## Dataset section
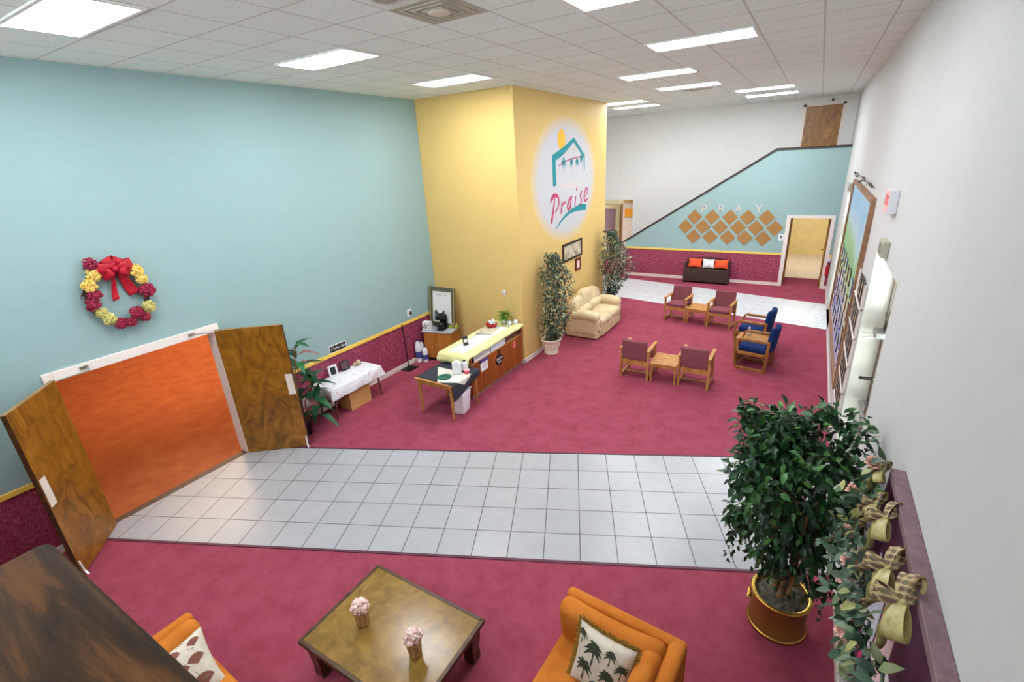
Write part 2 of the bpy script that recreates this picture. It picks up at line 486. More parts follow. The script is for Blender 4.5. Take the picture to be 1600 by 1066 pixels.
def stroke(mb, pts, ws, x, t=0.004, axis='x', smooth=4):
    """painted stroke of varying width, in the plane axis = const"""
    P = [Vector(q) for q in pts]
    if smooth and len(P) > 2:
        Q = []; Wn = []
        for i in range(len(P) - 1):
            p0 = P[max(i - 1, 0)]; p1 = P[i]; p2 = P[i + 1]; p3 = P[min(i + 2, len(P) - 1)]
            for k in range(smooth):
                u = k / smooth
                Q.append(0.5 * ((2 * p1) + (-p0 + p2) * u + (2 * p0 - 5 * p1 + 4 * p2 - p3) * u * u + (-p0 + 3 * p1 - 3 * p2 + p3) * u ** 3))
                Wn.append(ws[i] * (1 - u) + ws[i + 1] * u)
        Q.append(P[-1]); Wn.append(ws[-1]); P = Q; ws = Wn
    L = []; R = []
    for i, q in enumerate(P):
        d = (P[min(i + 1, len(P) - 1)] - P[max(i - 1, 0)]).normalized()
        n = Vector((-d.y, d.x))
        L.append(q + n * ws[i] / 2); R.append(q - n * ws[i] / 2)
    put = (lambda q, h: (h, q[0], q[1])) if axis == 'x' else (lambda q, h: (q[0], h, q[1])) if axis == 'y' else (lambda q, h: (q[0], q[1], h))
    for i in range(len(P) - 1):
        quad = [R[i], R[i + 1], L[i + 1], L[i]]
        mb.add([put(q, x) for q in quad] + [put(q, x + t) for q in quad], [(3, 2, 1, 0), (4, 5, 6, 7), (0, 1, 5, 4), (2, 3, 7, 6), (1, 2, 6, 5), (3, 0, 4, 7)])
    return mb

RND = random.Random(7)
def rdir():
    z = RND.uniform(-1, 1); a = RND.uniform(0, 2 * PI); q = math.sqrt(1 - z * z)
    return Vector((q * math.cos(a), q * math.sin(a), z))

# ------------------------------------------------------------------ the room shell
CE = 5.29          # ceiling height
XR = 7.75          # right wall
YP = 12.2          # stair wall
YW = 13.25         # white wall behind the stairs
struct(MB().box(-0.02, -8, -0.12, 8.3, 13.5, 0).build('floor', 'carpet'))
# the tiled path lies at an angle to the walls: its own axes follow the joints
A1 = math.radians(24.4187)
pth = MB().prism([(-3.182, -1.996), (5.331, -1.996), (6.235, 0.0), (-2.276, 0.0)], -0.02, 0.006).build('floor_path', 'tile', loc=(2.072, 0, 0), rotz=A1)
struct(pth, 'white square tile path crossing the burgundy carpet')
for i, (y, xa, xb) in enumerate(((-2.012, -3.17, 5.33), (0.016, -2.29, 6.24))):
    struct(MB().box(xa, y - 0.016, -0.01, xb, y + 0.016, 0.009).build('trim_%d' % (i + 1), 'edge', loc=(2.072, 0, 0), rotz=A1))
A2 = -math.atan(0.194)
def far_local(x, y):
    dx, dy = x - 2.42, y - 9.33
    return (dx * math.cos(A2) + dy * math.sin(A2), -dx * math.sin(A2) + dy * math.cos(A2))
struct(MB().prism([far_local(0.01, 9.33 + 2.41 * 0.19), far_local(XR, 9.33 - 5.33 * 0.19), far_local(XR, 11.74 - 6.23 * 0.199), far_local(0.01, 11.74 + 1.51 * 0.199)], -0.02, 0.006).build('floor_band', 'tile_far', loc=(2.42, 9.33, 0), rotz=A2))
struct(MB().box(-0.15, -8, CE, 8.25, 13.6, CE + 0.12).build('ceiling', 'ceil'))

# left wall with its doorway (aqua above the rail, sponged burgundy below)
RZ = 0.95
DL0, DL1, DH = -2.88, -1.08, 2.03
w = MB()
for a, b, lo, hi, mi in ((-8, DL0, 0, RZ, 1), (-8, DL0, RZ, CE, 0), (DL0, DL1, DH, CE, 0), (DL1, 4.0, 0, RZ, 1), (DL1, 4.0, RZ, CE, 0)):
    w.cur = mi; w.box(-0.15, a, lo, 0, b, hi)
struct(w.build('wall_left', ['teal', 'wains']))
rl = MB(); bb = MB()
for a, b in ((-8, DL0 - 0.07), (DL1 + 0.07, 3.74)):
    rl.box(0, a, RZ - 0.03, 0.022, b, RZ + 0.035); bb.box(0, a, 0, 0.016, b, 0.1)
struct(rl.build('trim_3', 'rail', bevel=0.005)); struct(bb.build('baseboard_left', 'trim', bevel=0.004))
# door frame
fr = MB()
fr.box(-0.17, DL0 - 0.07, 0, 0.028, DL0 + 0.02, DH + 0.09); fr.box(-0.17, DL1 - 0.02, 0, 0.028, DL1 + 0.07, DH + 0.09); fr.box(-0.17, DL0 + 0.02, DH - 0.02, 0.028, DL1 - 0.02, DH + 0.09)
struct(fr.build('trim_4', 'trim', bevel=0.004), 'white frame around the open double doorway in the aqua wall')

struct(MB().box(-0.1, DL0 + 0.02, -0.02, 0.012, DL1 - 0.02, 0.01).build('trim_8', plain('dark_threshold', (92, 66, 52), 0.5)), 'dark threshold strip of the open double doorway')
# yellow block that carries the painted sign
w = MB().box(0, 3.74, 0, 2.272, 8.38, CE)
struct(w.build('wall_column', 'yellow', bevel=0.01))
struct(MB().box(0.0, 3.722, 0, 2.29, 3.74, 0.1).box(2.272, 3.722, 0, 2.29, 8.4, 0.1).build('baseboard_column', 'trim', bevel=0.004))
struct(MB().box(-0.15, 8.38, 0, 0, 13.4, CE).build('wall_left_far', 'white'))

# right wall with two recessed exits
w = MB()
E1, E2, EH = (0.70, 2.50), (8.15, 10.05), 2.93
for a, b, lo, hi in ((-8, E1[0], 0, CE), (E1[0], E1[1], EH, CE), (E1[1], E2[0], 0, CE), (E2[0], E2[1], EH, CE), (E2[1], 13.4, 0, CE)):
    w.box(XR, a, lo, XR + 0.32, b, hi)
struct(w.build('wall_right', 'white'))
struct(MB().box(XR, E1[0], -0.1, XR + 3.0, E1[1], 0.0).box(XR, E2[0], -0.1, XR + 3.0, E2[1], 0.0).build('floor_porch', plain('pale_paving', (200, 196, 188), 0.8)))
b = MB()
for a, c in ((-8, E1[0]), (E1[1], E2[0]), (E2[1], YP)):
    b.box(XR - 0.014, a, 0, XR, c, 0.1)
struct(b.build('baseboard_right', 'trim', bevel=0.004))
w = MB()
w.box(-0.15, -8.12, 0, 8.1, -8, 2.9); w.box(-0.15, -8.12, 5.0, 8.1, -8, CE); w.box(-0.15, -8.12, 2.9, 0.5, -8, 5.0); w.box(7.25, -8.12, 2.9, 8.1, -8, 5.0)
struct(w.build('wall_front', 'white'))
f = MB()                                   # unseen wide windows, added behind the camera to let in fill light
for k in range(6): f.box(0.5 + 1.35 * k - 0.03, -8.1, 2.9, 0.5 + 1.35 * k + 0.03, -8.02, 5.0)
f.box(0.5, -8.1, 2.9, 7.25, -8.02, 2.96); f.box(0.5, -8.1, 4.94, 7.25, -8.02, 5.0)
wd = struct(f.build('fill_window_1', 'trim'))
MB().box(0.5, -8.07, 2.96, 7.25, -8.06, 4.94).build('fill_window_pane', 'glass', wd)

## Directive
Among the lines of the listing, how many hold the string "that"? Respond with only the number.

## Solution to the exercise
2